By Doris L. Bergen, University of Toronto

This fascinating and meticulously researched article demonstrates the importance of including the often-forgotten middle years of National Socialism in studies of the churches under Hitler. Martina Cucchiara examines a series of trials in 1935-36 against Catholic orders accused of contravening Germany’s regulations about foreign currency. The details turn out to be intriguing in themselves—we catch a glimpse of Der Stürmer’s blend of misogynist, antisemitic, anti-Catholicism and get a helpful lesson in the functioning of the bond market and the entangled economies of Germany and the United States in the 1920s—but most significant is Cucchiara’s central finding. The foreign exchange trials and the Nazi propaganda campaign that went with them, she argues, were first and foremost an effort by the regime to push the Catholic church “out of the public sphere.” Although she leaves open the question as to whether or not the regime succeeded in this attempt, Cucchiara strongly suggests the answer was “yes.”
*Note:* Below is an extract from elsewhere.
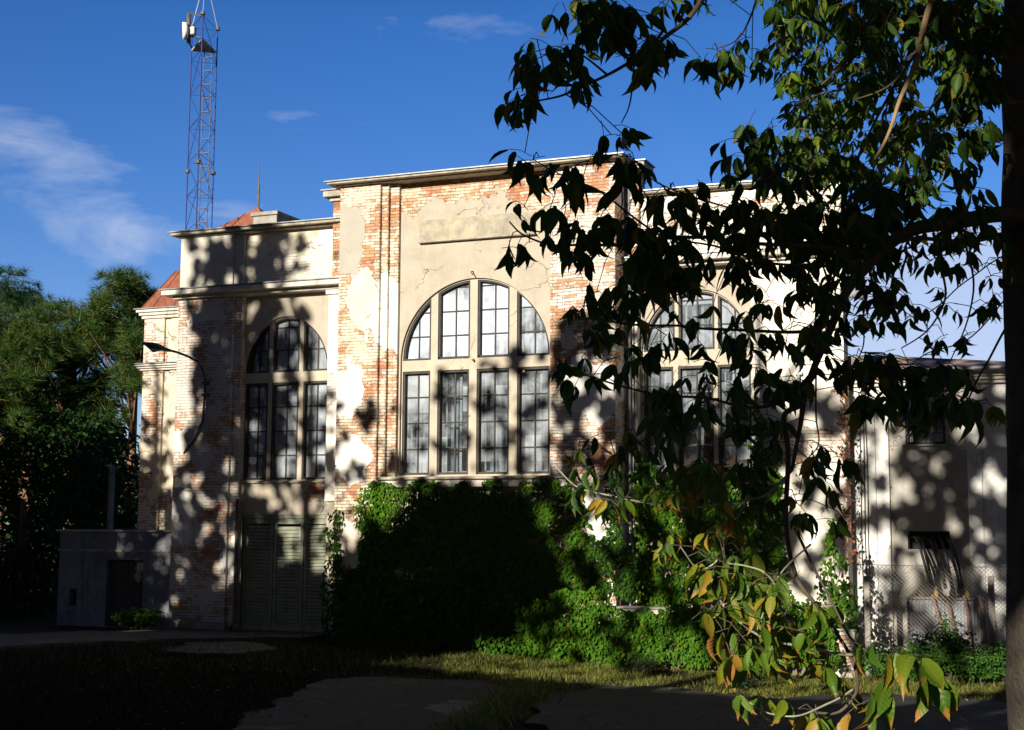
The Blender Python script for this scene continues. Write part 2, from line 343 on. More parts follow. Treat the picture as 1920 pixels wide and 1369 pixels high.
mat_left_pil = wall_mat('painted_brick_corner', plaster=(.60,.57,.52), plaster2=(.46,.44,.40), bias=-.26, wash=.69, seed=6, washc=(.60,.575,.53), brick_red=.60, dirt_low=.35, blobs=[
    B(385,590,.9,.36,.45,YW), B(350,640,.3,.5,.2,YW), B(430,900,.14,1.2,.25,YW)], tints=[([B(338,975,.36,.75,1,YW), B(336,830,.3,.3,1,YW), B(428,1040,.2,.6,1,YW)], (.66,.64,.60))])
mat_parapet = wall_mat('grey_render_parapet', plaster=(.58,.55,.48), plaster2=(.44,.42,.37), bias=.5, seed=7, stain=1.0)
mat_parapet_r = wall_mat('cream_render_parapet', plaster=(.76,.70,.57), plaster2=(.66,.60,.48), bias=.22, wash=.80, seed=8, washc=(.78,.74,.66), stain=.3, blobs=[
    B(560,490,1.0,.42,-.62,YW), B(490,500,.6,.25,-.5,YW), B(590,470,.4,.45,-.4,YW)])
mat_white_strip = wall_mat('white_painted_strip', plaster=(.80,.77,.70), plaster2=(.68,.64,.56), bias=.10, wash=.75, seed=9, stain=.3, blobs=[B(628,400,.3,.6,-.35,YW), B(624,620,.3,1.2,.5,YW), B(620,730,.2,.4,-.5,YW)])
mat_right_wing = wall_mat('white_render_right_wing', plaster=(.80,.76,.68), plaster2=(.68,.63,.54), bias=.10, wash=.70, seed=10, brick_red=.56, stain=.4, blobs=[
    B(1500,560,.8,1.0,.5,YW), B(1500,700,.9,.5,.35,YW), B(1520,840,1.0,.42,-.5,YW), B(1460,540,.3,.5,-.3,YW), B(1530,980,.7,.9,.45,YW), B(1500,385,1.1,.4,-.4,YW), B(1460,960,.3,.4,-.3,YW)])
mat_turret = wall_mat('turret_plaster_brick', plaster=(.68,.60,.46), plaster2=(.56,.49,.38), bias=.05, wash=.62, seed=11, brick_red=.55)
mat_shed = wall_mat('grey_blue_shed_render', plaster=(.24,.25,.27), plaster2=(.13,.14,.16), bias=.5, seed=12, stain=1.0)
mat_annex = wall_mat('annex_white_pilaster', plaster=(.78,.77,.74), plaster2=(.5,.5,.49), bias=.55, seed=13, stain=.7)
mat_annex_panel = wall_mat('annex_grey_panel', plaster=(.40,.38,.34), plaster2=(.32,.30,.27), bias=.6, seed=14, stain=.6)
mat_backblock = wall_mat('old_brick_gable', plaster=(.66,.58,.44), plaster2=(.5,.44,.35), bias=-.2, wash=.5, seed=15)
mat_cornice = rough_mat('weathered_cornice', (.50,.45,.36), (.30,.27,.21), 2.2, .9, .5, .015, streak=.45)
mat_cornice_white = rough_mat('pale_cornice', (.74,.70,.62), (.46,.43,.37), 1.8, .9, .5, .015, streak=.5)
mat_sign = rough_mat('sign_panel_flaking', (.24,.225,.19), (.46,.40,.28), 3.4, .9, .4, .01, detail=10)
mat_flash = rough_mat('zinc_flashing', (.26,.27,.29), (.15,.16,.17), 2, .45, .2, .004, metal=.6)
mat_redroof = rough_mat('red_sheet_roof', (.36,.13,.08), (.24,.09,.06), 2.5, .6, .2, .01, streak=.4)
mat_rustroof = rough_mat('rusty_sheet_roof', (.34,.16,.09), (.40,.36,.33), 1.6, .7, .3, .01)
mat_frame = rough_mat('dark_window_frame', (.030,.028,.026), (.06,.055,.05), 12, .7, .4, .003)
mat_innerframe = rough_mat('grey_inner_frame', (.42,.43,.42), (.28,.28,.27), 8, .7, .2, .003)
mat_curtain = rough_mat('pale_curtain', (.42,.45,.48), (.26,.28,.31), 1.2, .95, .2, .01, streak=.6)
mat_gate = rough_mat('green_grey_gate_paint', (.28,.30,.22), (.18,.195,.145), 5, .75, .5, .006, streak=.5)
mat_pipe = rough_mat('dark_pipe', (.08,.08,.08), (.14,.12,.10), 6, .55, .2, .003, metal=.2)
mat_pipe_zinc = rough_mat('zinc_pipe', (.33,.36,.40), (.22,.24,.27), 4, .5, .2, .003, metal=.3)
mat_dark = plain('dark_interior', (.02,.02,.022), .9)
mat_concrete = rough_mat('worn_concrete', (.36,.34,.30), (.2,.19,.165), 3, .9, .5, .01)
mat_mastmetal = plain('mast_steel', (.03,.035,.17), .55, .3)
mat_mastlight = plain('mast_light_steel', (.45,.45,.48), .5, .3)
mat_white = plain('white_plastic', (.78,.78,.76), .4)
mat_lamp = plain('lamp_housing', (.05,.055,.065), .45)
mat_lampgrey = plain('lamp_grey', (.45,.46,.47), .5)

# ------------------------------------------------------------------ the brick hall
hall = empty('brick_hall', (fx(900,1190,0), 0, 0), 'old brick and peeling plaster factory hall with tall arched windows and a raised centre block', 'building')
H0 = -.6                                         # wall feet just under the ground
def piece(name, m, x0, x1, y0, y1, z0, z1, parent=None, bevel=.012): return MB().box(x0, x1, y0, y1, z0, z1).build(name, m, parent or hall, bevel=bevel)
# -- centre block
xL = fx(638,370); xR = fx(1152.6,292); zTop = fz(640,351)
x1 = fx(711,500); x2 = fx(726.5,500,.08); x3 = fx(746,500,.16); PY = .28
xpr = fx(1035,600,PY); xs1 = fx(1056,600,.08); xs2 = fx(1073,600,0)
ZS = fz(900,893,0)                               # sill height
piece('pilaster', mat_pil_left, xL, x1, 0, 1.2, H0, zTop)
piece('pilaster_strip', mat_pil_left, x1, x2, .09, 1.2, H0, zTop)
piece('pilaster_strip', mat_pil_left, x2, x3, .18, 1.2, H0, zTop)
piece('pilaster', mat_pil_right, xs2, xR, 0, 1.2, H0, zTop)
piece('pilaster_strip', mat_pil_right, xs1, xs2, .07, 1.2, H0, zTop)
piece('pilaster_strip', mat_pil_right, xpr, xs1, .15, 1.2, H0, zTop)
def arch(xc, zb, rx, rz, n=36, x0=None, x1=None):
    """closed loop: base line and arc, limited to x0..x1"""
    x0 = xc-rx if x0 is None else x0; x1 = xc+rx if x1 is None else x1
    f = lambda x: zb+rz*math.sqrt(max(0, 1-((x-xc)/rx)**2))
    a1 = math.acos(max(-1, min(1, (x1-xc)/rx))); a0 = math.acos(max(-1, min(1, (x0-xc)/rx)))
    pts = [(x0, zb), (x1, zb)]
    arc = [(xc+rx*math.cos(a1+(a0-a1)*i/n), zb+rz*math.sin(a1+(a0-a1)*i/n)) for i in range(n+1)]
    if f(x1)-zb < .02: arc = arc[1:]
    if f(x0)-zb < .02: arc = arc[:-1]
    return pts+arc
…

Cucchiara’s nuanced analysis indicates that indeed the regime benefited in several ways. The trials were just one of a series of initiatives that stirred up crises and fomented division in Catholic circles. Lack of resolution around the concordat and the issue of lay associations, the episcopate’s pusillanimous responses to the trials, and the resulting alienation of the laity all served to increase what Cucchiara calls the regime’s “leverage” over the church. In addition, she shows, regional and local officials, like sharks who smell blood, “piled on” to pursue their own political agendas at the expense of weakened Catholic institutions. It is outside the purview of Cucchiara’s discussion, but one wonders whether Protestants, looking on, took pleasure in the disciplining of their old confessional rivals or felt a chill of dread as they pondered their own standing in the Nazi German order.